The Revenant; drama, USA, 2015; D: Alejandro González Iñárritu, S: Leonardo DiCaprio, Tom Hardy, Domhnall Gleeson, Will Poulter, Duane Howard
America, 19th century. Hugh Glass is a guide of an expedition of some 40 trappers who hunt for fur in the forest. They are attacked by Indians and have to flee along the river, losing over half of the men in the process. When Glass is attacked and crippled by a bear, the crew decides to move on and leave him behind, leaving Fitzgerland, Jim and Glass' son Hawk to watch over his stretcher. Fitzgerald kills Hawk and persuades Jim to leave Glass alone in the forest, figuring he will die anyway from his wounds. However, Glass recovers and makes a 200 mile walk to the fort. Upon realizing he was left to die, his associate Henry decides to hunt for Firtzgerald. In a duel, Glass wounds Fitzgerland and throws him into the river.
After a surprising comic turn with "Birdman", director Alejandro G. Inarritu expressly assembled his next film the following year, "The Revenent", in which he returned to his depressive-bleak worldview.

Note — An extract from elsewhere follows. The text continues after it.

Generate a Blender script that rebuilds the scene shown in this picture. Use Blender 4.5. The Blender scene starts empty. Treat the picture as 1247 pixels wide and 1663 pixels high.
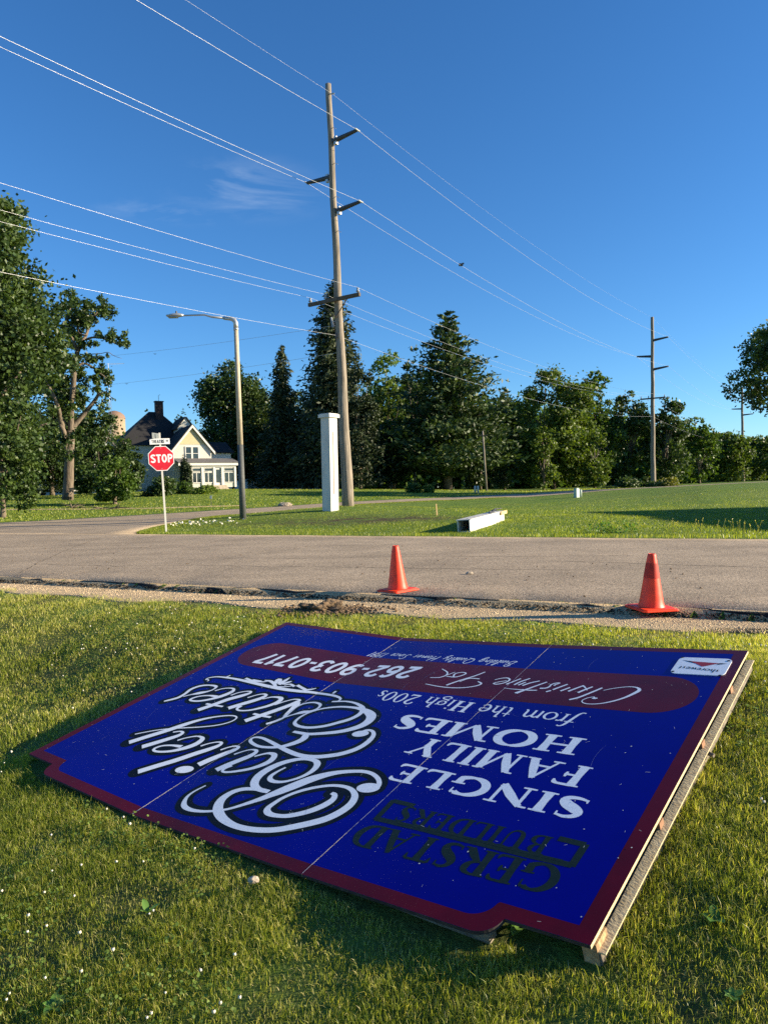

It is a well-crafted film, with great camera work, but lacks real ingenuity or imagination, since it is basically just another banal revenge story in its essence, in this case presented as a survival drama in wilderness, that appeals too much to the most primitive urges and instincts than to some more sophisticated stylistic means. It has a whole array of dark, dismal, even vile moments (a man shoots a horse; Glass has to resort to eating leftovers of bones of a skeleton or raw meat from a buffalo to survive; Glass removes the intestine of a dead horse in order to enter its body naked to warm up during the cold, freezing night...), but except for the impressive 7-minute bear attack sequence or the scene where Glass runs with a horse over the cliff, the style does not outweigh their primitivism or depraved nature. Also, at 2.5 hours, its running time is way overstretched. Leonardo DiCaprio puts a lot of effort into the role of Glass, and gives a powerful performance, though the role is trapped by its too brute, dismal urges. Overall, "The Revenent" is a good film, but it is more dispiriting than inspired, since the quality of a film was never measured just by how much depressive it can get, but just by how much sophistication it can conjure up.